50 Years Ago

In an article in a recent issue of Minerva ... on “The President's Science Advisers”, Dr. P. H. Abelson discusses the use which the Presidents of the United States have made of the service of a 'Science Adviser' since 1957. Dr. Abelson is concerned with the part which the Science Adviser and his staff have actually played, including his relation to the Office of Science and Technology created in March 1962, and more particularly he directs attention to some of the limitations of the system ... Dr. Abelson goes so far as to maintain that the Science Adviser and his staff have failed to address themselves to many major problems which might be expected to fall within the Science Adviser's responsibility.
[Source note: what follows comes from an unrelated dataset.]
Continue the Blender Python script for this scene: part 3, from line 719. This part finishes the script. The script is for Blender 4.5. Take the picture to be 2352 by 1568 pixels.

Instead he believes they have been occupied with many relatively trivial problems, and the consequent exclusion of such questions as whether in the United States the present allocations of money and manpower has led to some discontent with the advisory system.

From Nature 1 May 1965

100 Years Ago

The great consumption of petrol as a motor fuel, which last year, in spite of the disturbing element of war, rose to the enormous volume of 120 million gallons in England, and to nearly ten times that amount in America, has led to the attempt being made to add to the natural supply by the so called “cracking” of the heavy residual oils left after the petrol and the lamp oil have been distilled off from the crude oil ... The term “cracking” is one of those delightful Americanisms which express so exactly the meaning we wish to impart that it has been adopted universally.